John Dominic Crossan in his book , Jesus: A Revolutionary Biography, says that Jesus’ idea of open table fellowship where he ate with sinners and outcasts broke down the usual and helpful stratifications of society. We “know who we are” by those we “eat with” and associate with.

Crossan says, “for those who take their very identity from the eyes of their peers, the idea of eating together without any distinctions, differences, discriminations, or hierarchies is close to the irrational and the absurd,” Then Crossan adds, “And the one who advocates or does it is close to the deviant and the perverted. He has no honor. He has no shame.”

Would Jesus today suggest we do away with all exclusive clubs, social events and dinner parties? Would he suggest we invite prostitutes and pimps, beggars and the homeless to our dinner parties? In our time, would he recommend a radical egalitarianism or equality between classes and races, occupations and educational levels? Don’t we need these distinctions for our “identities?” What do you think? Why?

In his book, Jesus Before Christianity, Albert Nolan says that in Jesus’ time prestige was the dominant value, more important even, than money. Everyone had a place on the social ladder. “Status and prestige were based upon ancestry, wealth, authority, education and virtue….Status was as much part of religion as it was part of social life.”

But Jesus said the poor, the oppressed, the beggars, prostitutes and tax-collectors would go into heaven before the “righteous” or “prestigious”. The poor and the oppressed had nothing to recommend them except their humanity and suffering. The Kingdom of God “will be a society in which there will be no prestige and no status, no division of people into inferior and superior.”

Would this not produce a boring sameness to Church or society? Would not this concept be a discouragement to would-be achievers, go-getters and leaders? Does this not reward the indolent, the non-talented, the unimaginative, those mired in the status quo and afraid to take risks? In other words, does not radical egalitarianism diminish incentive? What do you think? Why?
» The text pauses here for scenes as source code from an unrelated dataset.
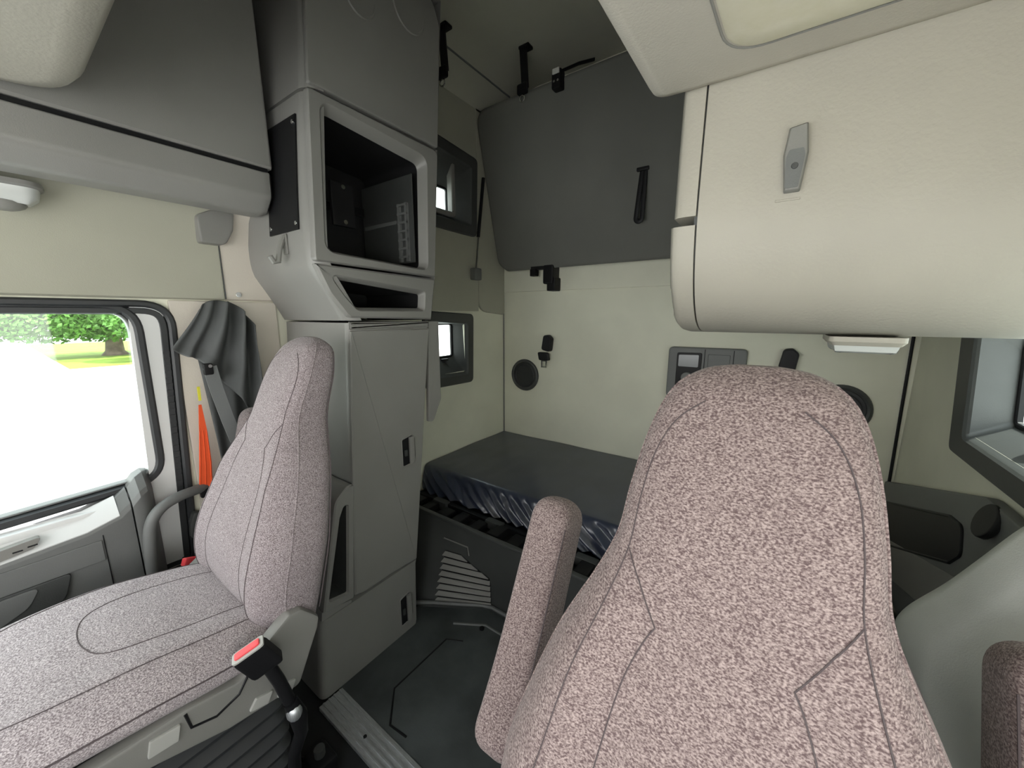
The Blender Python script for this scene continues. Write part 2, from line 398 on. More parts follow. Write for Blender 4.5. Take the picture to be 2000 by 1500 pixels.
g = MB(); g.prism(rpoly([(-0.30, 0.648), (-0.005, 0.648), (-0.03, 0.60), (-0.10, 0.565), (-0.30, 0.55)], [0.01, 0.01, 0.05, 0.04, 0.01]), 'x', -1.622, -1.6165, 0.002); link('cup_lining', g, M['mgrey'], pc)
g = MB(); g.box(-1.6295, -1.6265, 0.128, 0.1305, 0.2, 0.735); link('panel_joint', g, M['black'], d1)
g = MB(); g.prism(rpoly([(-0.12, 0.742), (-0.0, 0.760), (0.022, 0.790), (-0.12, 0.775)], 0.008), 'x', -1.650, -1.628, 0.002); vs_ = link('switch_panel', g, M['lgrey'], d1)
for k in range(2):
    g = MB(); g.box(-1.630, -1.6265, -0.035+k*0.026, -0.017+k*0.026, 0.764+k*0.004, 0.768+k*0.004, 0.001); link('switch', g, M['black'], vs_)
g = MB(); g.box(-1.70, -1.662, YF, 0.24, 0.783, 0.806, 0.006); link('belt_line_trim', g, M['doorwhite'], d1)

wn = structe('window_1')
wo_ = rpoly([(-0.88, 0.775), (0.312, 0.83), (0.318, 1.444), (-0.88, 1.444)], [0.01, 0.10, 0.10, 0.01], 9)
g = MB(); g.ring(wo_, inset(wo_, 0.028), 'x', XL-0.03, XL+0.010, 0.008); link('window_seal', g, M['rubber'], wn)
g = MB(); g.ring(inset(wo_, 0.029), inset(wo_, 0.036), 'x', XL-0.03, XL+0.002, 0.002); link('window_channel', g, M['mgrey'], wn)
g = MB(); g.prism(inset(wo_, 0.012), 'x', XL-0.028, XL-0.024); link('glass_pane', g, M['glass'], wn)

def deep_window(name, wall_x, outer, opening, pane, depth, sgn, inner_ring=False):
    """a framed window sunk outwards in a side wall; sgn=-1 left wall, +1 right wall"""
    r = structe(name)
    x0, xi, xo = wall_x, wall_x-sgn*0.020, wall_x+sgn*depth
    o = rpoly(outer, 0.035, 6); p = rpoly(opening, 0.02, 6); q = rpoly(pane, 0.012, 6)
    g = MB(); g.loops([to3(o, 'x', x0), to3(o, 'x', xi+sgn*0.006), to3(inset(o, 0.006), 'x', xi), to3(inset(p, -0.006), 'x', xi), to3(p, 'x', xi+sgn*0.006)], caps=(False, False))
    link('window_frame', g, M['dgrey'], r)
    g = MB(); g.loops([to3(p, 'x', xi+sgn*0.006), to3(inset(p, 0.004), 'x', xi+sgn*0.012), to3(inset(q, -0.012), 'x', xo-sgn*0.01), to3(inset(q, -0.012), 'x', xo)], caps=(False, False))
    link('window_reveal', g, M['dgrey'], r)
    g = MB(); g.ring(inset(q, -0.014), q, 'x', xo, xo-sgn*0.014, 0.003); link('pane_seal', g, M['black'], r)
    g = MB(); g.prism(inset(q, -0.006), 'x', xo+sgn*0.001, xo+sgn*0.004); link('glass_pane', g, M['glass'], r)
    return r
w2 = deep_window('window_2', XL, [(1.50, 0.955), (1.925, 0.948), (1.94, 1.405), (1.50, 1.425)], [(1.55, 1.02), (1.865, 1.010), (1.875, 1.345), (1.55, 1.362)], [(1.60, 1.135), (1.815, 1.135), (1.815, 1.335), (1.60, 1.335)], 0.09, -1)
g = MB(); g.box(XL-0.065, XL-0.045, 1.70, 1.755, 1.105, 1.12, 0.004); link('latch', g, M['black'], w2)
w3 = deep_window('window_3', XL+0.018, [(1.55, 1.90), (1.965, 1.895), (1.985, 2.365), (1.55, 2.40)], [(1.60, 1.965), (1.905, 1.96), (1.92, 2.30), (1.60, 2.325)], [(1.64, 2.03), (1.80, 2.03), (1.80, 2.16), (1.64, 2.16)], 0.10, -1)
g = MB(); ro = rpoly([(1.58, 1.985), (1.80, 1.985), (1.80, 2.33), (1.58, 2.34)], 0.03, 6); g.ring(ro, inset(ro, 0.03), 'x', XL-0.03, XL+0.012, 0.006); link('vent_bezel', g, M['grey'], w3)
w4 = deep_window('window_4', XR, [(0.65, 0.978), (1.725, 0.978), (1.83, 1.40), (1.80, 1.52), (0.65, 1.52)], [(0.70, 1.042), (1.64, 1.042), (1.71, 1.36), (1.68, 1.46), (0.70, 1.46)], [(0.74, 1.10), (1.655, 1.10), (1.70, 1.30), (1.69, 1.43), (0.74, 1.43)], 0.09, 1)
g = MB(); g.disc((XR+0.055, 1.42, 1.075), (-0.2, 0, 1), 0.032, 0.03, 20, 0.006); link('latch_knob', g, M['black'], w4)

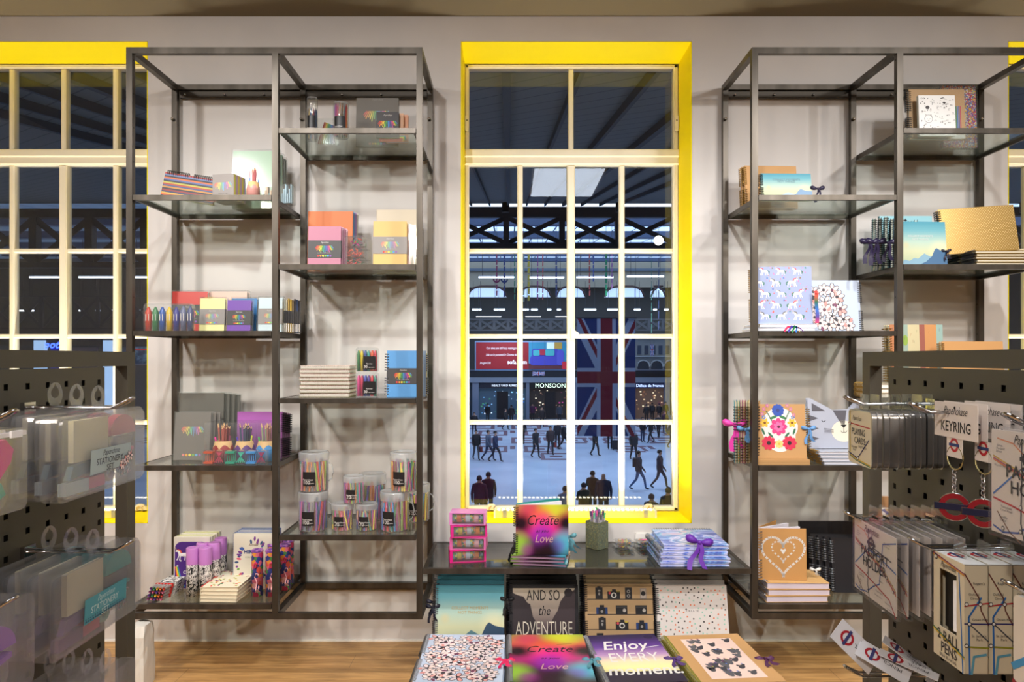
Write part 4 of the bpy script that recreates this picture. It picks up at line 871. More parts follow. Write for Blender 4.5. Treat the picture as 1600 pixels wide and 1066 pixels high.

Jesus seminar scholar, Robert Funk, says in his book, Honest To Jesus, that when the name “Jesus” is mentioned people assume the subject is religion. But as a matter of fact, Jesus was, says Funk, “irreligious, irreverent and impious.” After all he was said to have “profaned the temple, the Sabbath, and breached the purity regulations of his own legacy…” and he spoke of the Kingdom of God in non-religious terms. “For these reasons alone,” says Funk, “his significance deserves to be detached from any exclusive religious context and considered in a broader cultural frame of reference.”

Jesus did offend most of the religious insiders of his time and now Funk proposes he offend the religious insiders of our time by going outside established religion to the wider cultural context. Isn’t this putting Jesus with the “wrong kind of people?” Would not Jesus be more effective and influential by winning the favor of religious insiders and religious institutions? Do you see any evidence of Jesus operating effectively outside established religion today? What do you think? Why?